London Fashion Week will always be all about discovering raw talent, and few are rawer, and cooler, than Charles Jeffrey. He staged the first proper fashion moment in the menswear season here courtesy of his Loverboy show – a meeting of Tudor urchins, Hogarthian villains and mantilla-clad duchesses.

Charles Jeffrey's first standalone show



A finalist in the LVMH Prize – whose winner will be announced next week – Charles Jeffrey is an in-your-face designer whose oeuvre is all about the liberating power of parties.
 
“It’s about the euphoric unity of debauchery,” he explained in a packed backstage. This is a designer who dyes his hair gold, rouges his cheeks and likes red eyeshadow.

His show opened with a performance by Theo Adams Company, with groups of dancers bedecked in cardboard and papier-mâché boxes, leaves, petals and paraphernalia – all in pink – out of which the models emerged.
 
The collection was essentially a cast of characters: multi-buckle tartan punks; Elizabethan courtiers in leather blousons trimmed with zips; broad striped gangster suits; hussar jackets with gold frogging worn over white boxing boots. Climaxing with a lanky 'bride' with a blue face, dressed in a painted white crinoline covered with hearts and motifs.

In a weekend dominated by the shock election result, this self-consciously political Scotsman also sent out absurdist mock newspaper headline T-Shirts, part of an overall anti-print media mood in London this season. One T-Shirt from a newspaper called The Scottish Basic, read, “Postman Beats Lavendar Bush!”


Charles Jeffrey Loverboy SS18 collection


In his first standalone show, Jeffrey took his bow with an extended tour of the catwalk inside 180 Strand, an uncompleted office building looking out on the Thames where  most of the menswear shows are staged.
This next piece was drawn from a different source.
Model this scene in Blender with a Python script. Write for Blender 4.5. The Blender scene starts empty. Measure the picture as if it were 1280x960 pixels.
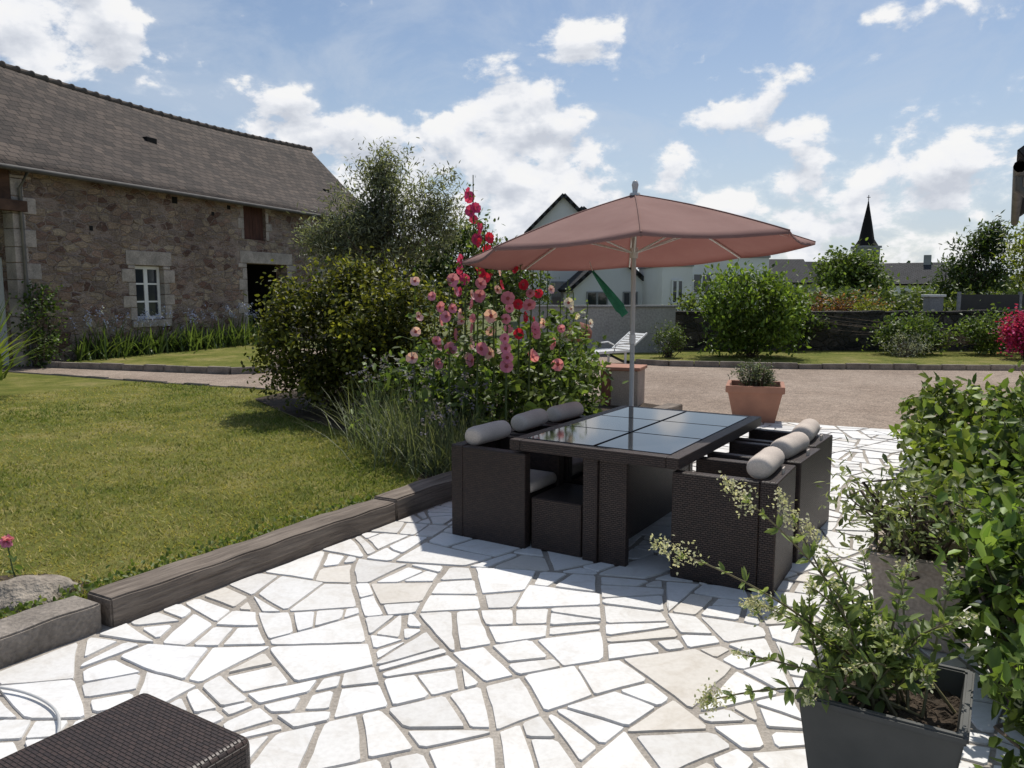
import bpy, bmesh, math, random
import numpy as np
from mathutils import Vector, Matrix
random.seed(5)
rng = np.random.default_rng(11)
scene = bpy.context.scene
R = math.radians
COL = scene.collection

# ------------------------------------------------------------------ helpers
def link(o, parent=None):
    COL.objects.link(o)
    if parent is not None: o.parent = parent
    return o
def empty(name, loc=(0,0,0), rz=0.0):
    e = bpy.data.objects.new(name, None); e.empty_display_size = .2
    e.location = loc; e.rotation_euler = (0,0,rz); COL.objects.link(e); return e
def box_uv(me):
    uvl = me.uv_layers.new(name="UVMap")
    for p in me.polygons:
        n = p.normal; a = max(range(3), key=lambda i: abs(n[i]))
        for li in p.loop_indices:
            c = me.vertices[me.loops[li].vertex_index].co
            uvl.data[li].uv = (c.y,c.z) if a==0 else ((c.x,c.z) if a==1 else (c.x,c.y))
def finish(name, bm, mat, parent=None, smooth=False, uv=True):
    me = bpy.data.meshes.new(name); bm.to_mesh(me); bm.free()
    if uv: box_uv(me)
    for m in (mat if isinstance(mat,(list,tuple)) else [mat]): me.materials.append(m)
    if smooth:
        for p in me.polygons: p.use_smooth = True
    return link(bpy.data.objects.new(name, me), parent)
def boxes(name, lst, mat, parent=None, bevel=0.0, seg=2, smooth=False):
    """lst of (x0,x1,y0,y1,z0,z1)"""
    bm = bmesh.new()
    for b in lst:
        x0,x1,y0,y1,z0,z1 = b
        r = bmesh.ops.create_cube(bm, size=1.0)
        for v in r['verts']:
            v.co = Vector(((x0+x1)/2+v.co.x*(x1-x0),(y0+y1)/2+v.co.y*(y1-y0),(z0+z1)/2+v.co.z*(z1-z0)))
        if bevel>0:
            es = list({e for v in r['verts'] for e in v.link_edges})
            bmesh.ops.bevel(bm, geom=es, offset=bevel, segments=seg, affect='EDGES', profile=.5)
    bmesh.ops.recalc_face_normals(bm, faces=bm.faces)
    return finish(name, bm, mat, parent, smooth)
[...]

The audience greeted him with extended applause and cheers like some conquering rock star. Which is what Jeffrey has become, thanks to his legendary Loverboy once-monthly party nights in Dalston, where attendees daub their faces with paint and wear outrageous costumes. Those bashes even paid for his tuition to complete an MA at St Martins in 2015.

Credit to LVMH for having spotted Jeffrey early on in his career. He is still very much an unpolished creator, but if his rapid trajectory continues, some continental brand will eventually be smart enough to name him its creative director.